Log Cutting Minimum Moves Calculation

Ninja, the log cutter, has 'K' axes and an infinite amount of logs. Using a log cutting stand with a capacity 'N', he can attempt to cut at most 'N' logs at a time. All axes are identical and can cut up to a certain number of logs in one attempt without breaking. An attempt to cut more than its capacity will break the axe, rendering it unusable. The goal is to determine how many logs can be cut with one axe in a single attempt without breaking it, using the minimum number of moves and the available axes.

Your task is to calculate the minimum number of moves required to find out the limit of logs an axe can cut without breaking.

Example:

Input:

Number of axes (K) = 2 AND Capacity of the log cutting stand (N) = 6

Output:

3

Explanation:

With the given input, the maximum number of moves needed using 2 axes with a capacity of 6 logs is 3.

Input format:

The first line contains an integer ‘T’ indicating the number of queries or test cases.
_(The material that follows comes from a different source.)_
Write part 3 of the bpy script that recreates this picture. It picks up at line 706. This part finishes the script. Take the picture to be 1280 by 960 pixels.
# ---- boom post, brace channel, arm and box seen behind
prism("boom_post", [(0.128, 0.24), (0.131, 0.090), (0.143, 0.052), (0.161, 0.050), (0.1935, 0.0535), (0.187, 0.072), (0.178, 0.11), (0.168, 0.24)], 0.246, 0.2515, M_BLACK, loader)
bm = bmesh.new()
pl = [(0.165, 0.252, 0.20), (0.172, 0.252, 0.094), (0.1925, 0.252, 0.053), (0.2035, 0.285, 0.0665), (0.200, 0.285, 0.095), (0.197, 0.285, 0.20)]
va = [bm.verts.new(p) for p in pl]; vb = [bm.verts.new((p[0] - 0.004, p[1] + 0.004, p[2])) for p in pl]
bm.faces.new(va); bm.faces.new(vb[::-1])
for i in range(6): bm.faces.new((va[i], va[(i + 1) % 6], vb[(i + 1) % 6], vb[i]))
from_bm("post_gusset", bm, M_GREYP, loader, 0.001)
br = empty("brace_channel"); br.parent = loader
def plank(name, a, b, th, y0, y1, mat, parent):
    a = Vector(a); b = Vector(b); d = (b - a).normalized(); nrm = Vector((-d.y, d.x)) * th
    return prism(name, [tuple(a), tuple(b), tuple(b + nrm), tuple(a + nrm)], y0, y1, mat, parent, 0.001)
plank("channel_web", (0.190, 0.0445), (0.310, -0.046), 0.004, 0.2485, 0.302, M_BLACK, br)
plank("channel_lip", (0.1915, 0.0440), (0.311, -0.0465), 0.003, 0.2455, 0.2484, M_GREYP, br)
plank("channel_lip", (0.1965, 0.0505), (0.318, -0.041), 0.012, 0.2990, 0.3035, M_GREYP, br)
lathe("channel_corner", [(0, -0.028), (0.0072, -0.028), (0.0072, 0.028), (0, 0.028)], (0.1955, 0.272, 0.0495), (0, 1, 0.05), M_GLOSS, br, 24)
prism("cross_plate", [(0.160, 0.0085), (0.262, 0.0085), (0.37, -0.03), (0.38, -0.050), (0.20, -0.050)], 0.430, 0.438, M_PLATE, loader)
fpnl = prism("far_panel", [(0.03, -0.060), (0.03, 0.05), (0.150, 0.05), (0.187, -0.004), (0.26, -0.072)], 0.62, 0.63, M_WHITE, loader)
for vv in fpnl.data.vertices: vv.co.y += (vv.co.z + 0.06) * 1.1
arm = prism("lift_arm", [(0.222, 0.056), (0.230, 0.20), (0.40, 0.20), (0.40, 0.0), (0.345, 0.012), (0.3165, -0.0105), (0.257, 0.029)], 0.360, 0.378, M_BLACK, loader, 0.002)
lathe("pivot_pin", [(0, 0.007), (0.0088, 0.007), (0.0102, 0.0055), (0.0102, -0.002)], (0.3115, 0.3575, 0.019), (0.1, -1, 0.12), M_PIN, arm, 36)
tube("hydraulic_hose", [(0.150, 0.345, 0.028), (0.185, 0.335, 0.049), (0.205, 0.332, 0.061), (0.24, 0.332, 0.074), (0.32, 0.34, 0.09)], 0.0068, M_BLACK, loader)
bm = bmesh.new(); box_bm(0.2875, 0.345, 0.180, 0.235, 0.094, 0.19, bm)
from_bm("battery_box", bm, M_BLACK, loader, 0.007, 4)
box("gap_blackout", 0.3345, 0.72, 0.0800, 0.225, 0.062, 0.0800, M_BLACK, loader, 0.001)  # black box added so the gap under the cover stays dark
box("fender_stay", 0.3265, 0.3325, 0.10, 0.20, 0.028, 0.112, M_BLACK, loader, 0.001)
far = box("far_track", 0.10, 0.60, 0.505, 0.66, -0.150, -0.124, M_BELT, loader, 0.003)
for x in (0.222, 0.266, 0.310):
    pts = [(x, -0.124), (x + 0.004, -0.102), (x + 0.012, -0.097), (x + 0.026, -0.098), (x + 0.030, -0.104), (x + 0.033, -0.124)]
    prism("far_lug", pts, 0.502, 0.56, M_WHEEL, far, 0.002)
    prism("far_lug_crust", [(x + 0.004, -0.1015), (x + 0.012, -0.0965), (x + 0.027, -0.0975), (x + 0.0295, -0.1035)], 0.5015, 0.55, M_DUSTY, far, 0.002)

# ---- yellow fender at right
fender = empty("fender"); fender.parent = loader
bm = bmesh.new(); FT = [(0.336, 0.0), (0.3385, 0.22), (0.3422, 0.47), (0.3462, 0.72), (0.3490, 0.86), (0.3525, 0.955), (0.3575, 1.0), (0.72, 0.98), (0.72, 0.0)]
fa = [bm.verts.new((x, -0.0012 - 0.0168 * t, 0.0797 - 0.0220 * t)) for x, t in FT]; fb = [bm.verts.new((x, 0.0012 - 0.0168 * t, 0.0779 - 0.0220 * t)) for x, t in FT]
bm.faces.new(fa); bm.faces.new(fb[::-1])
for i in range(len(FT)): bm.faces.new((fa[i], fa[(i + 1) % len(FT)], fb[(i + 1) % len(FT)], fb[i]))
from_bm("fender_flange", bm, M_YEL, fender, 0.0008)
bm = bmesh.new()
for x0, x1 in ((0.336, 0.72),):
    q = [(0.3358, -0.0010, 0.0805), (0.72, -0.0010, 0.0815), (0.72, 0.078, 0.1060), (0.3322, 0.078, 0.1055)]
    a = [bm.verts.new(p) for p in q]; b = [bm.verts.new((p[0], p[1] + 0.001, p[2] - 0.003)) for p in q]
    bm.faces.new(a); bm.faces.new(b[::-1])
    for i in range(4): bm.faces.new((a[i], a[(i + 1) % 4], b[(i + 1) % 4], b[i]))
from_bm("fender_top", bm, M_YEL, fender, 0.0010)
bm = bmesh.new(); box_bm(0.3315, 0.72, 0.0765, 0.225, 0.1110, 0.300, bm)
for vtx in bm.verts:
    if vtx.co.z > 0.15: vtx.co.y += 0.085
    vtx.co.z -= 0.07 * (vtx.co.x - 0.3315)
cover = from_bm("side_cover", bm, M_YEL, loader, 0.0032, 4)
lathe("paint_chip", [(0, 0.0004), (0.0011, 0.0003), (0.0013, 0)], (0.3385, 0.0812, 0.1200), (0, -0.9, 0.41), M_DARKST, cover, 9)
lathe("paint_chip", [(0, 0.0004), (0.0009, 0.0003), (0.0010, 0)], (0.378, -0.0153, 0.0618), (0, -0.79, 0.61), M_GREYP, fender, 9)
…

Each subsequent line contains two space-separated integers ‘K’ (number of axes) and ‘N’ (capacity of log cutting stand).

Output format:

The minimum number of moves required for each test case, printed in separate lines.

Constraints:

• 1 ≤ T ≤ 10
• 1 ≤ K ≤ 100
• 1 ≤ N ≤ 10000

Note:

You do not need to print anything, the function implementation will handle output.

Follow-Up:

Can this be solved with a worst-case time complexity of N^1/3?